Enfin, l’argument de la difficulté des contrôles est également rejeté, la cour déplorant encore in fine de son arrêt qu’aucun exemple concret n’est donné d’un abus qui aurait été constaté à ce titre.

Intérêt de la décision

Initialement, les chômeurs temporaires étaient – quel que soit le motif du chômage – admis aux allocations avec dispense de stage. La modification de la réglementation est intervenue par un arrêté royal du 11 septembre 2016 (entré en vigueur le 1er octobre 2016).

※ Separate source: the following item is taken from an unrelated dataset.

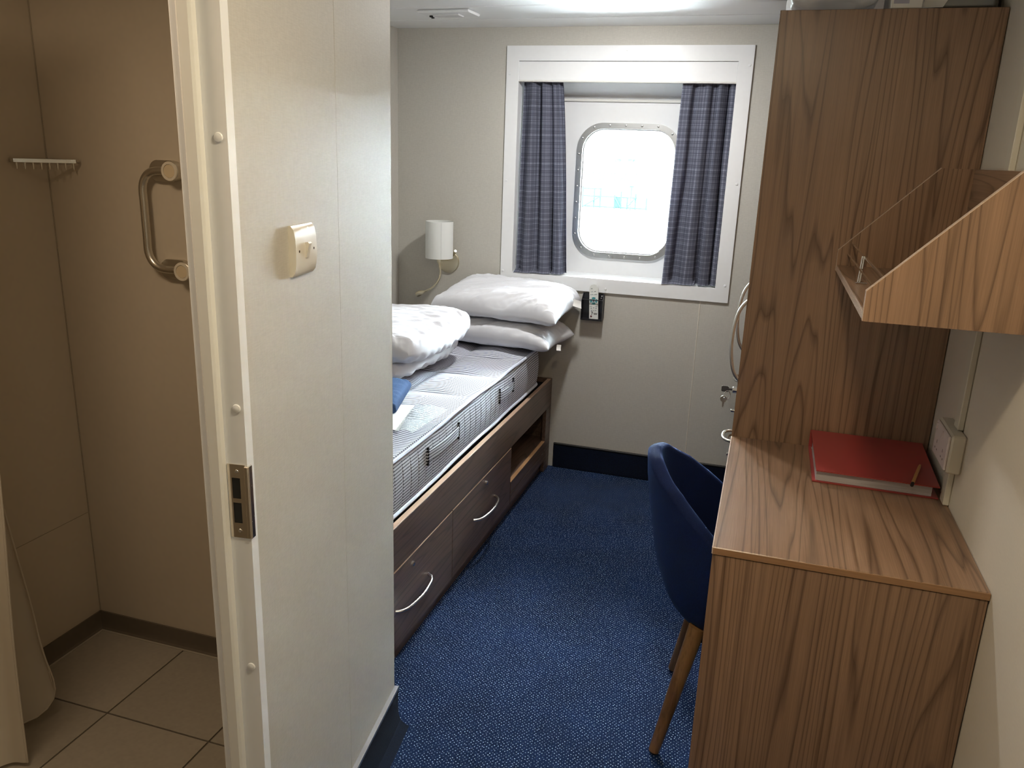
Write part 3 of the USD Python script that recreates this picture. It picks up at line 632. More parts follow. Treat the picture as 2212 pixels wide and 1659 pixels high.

Celui-ci a fait la distinction entre d’une part les travailleurs dont les prestations ont été temporairement réduites ou suspendues en application des articles 26, 28, 1°, 49 ou 50 de la loi du 3 juillet 1978, ainsi que de l’article 5 de la loi du 19 mars 1991, ou encore à la suite d’une grève ou d’un lock-out, et d’autre part les réductions ou suspensions temporaires prévues aux articles 51 ou 77/4 de la loi sur les contrats de travail (chômage économique).

Il y a dispense automatique de stage d’un côté, mais exigence de satisfaire à certaines conditions de l’autre.

C’est via l’examen habituel des règles posées par la Cour constitutionnelle ainsi que par la Cour de cassation dans une jurisprudence constante que la cour a vérifié la violation au principe d’égalité de traitement. L’on retiendra essentiellement, sur le test de proportionnalité entre les moyens employés et l’objectif visé, que, si l’objectif (double en l’espèce) a été explicité formellement, il n’est assis sur aucun élément d’analyse permettant aux juridictions du travail d’exercer le contrôle judiciaire. De ce constat, découle que la proportionnalité de la mesure ne peut être retenue.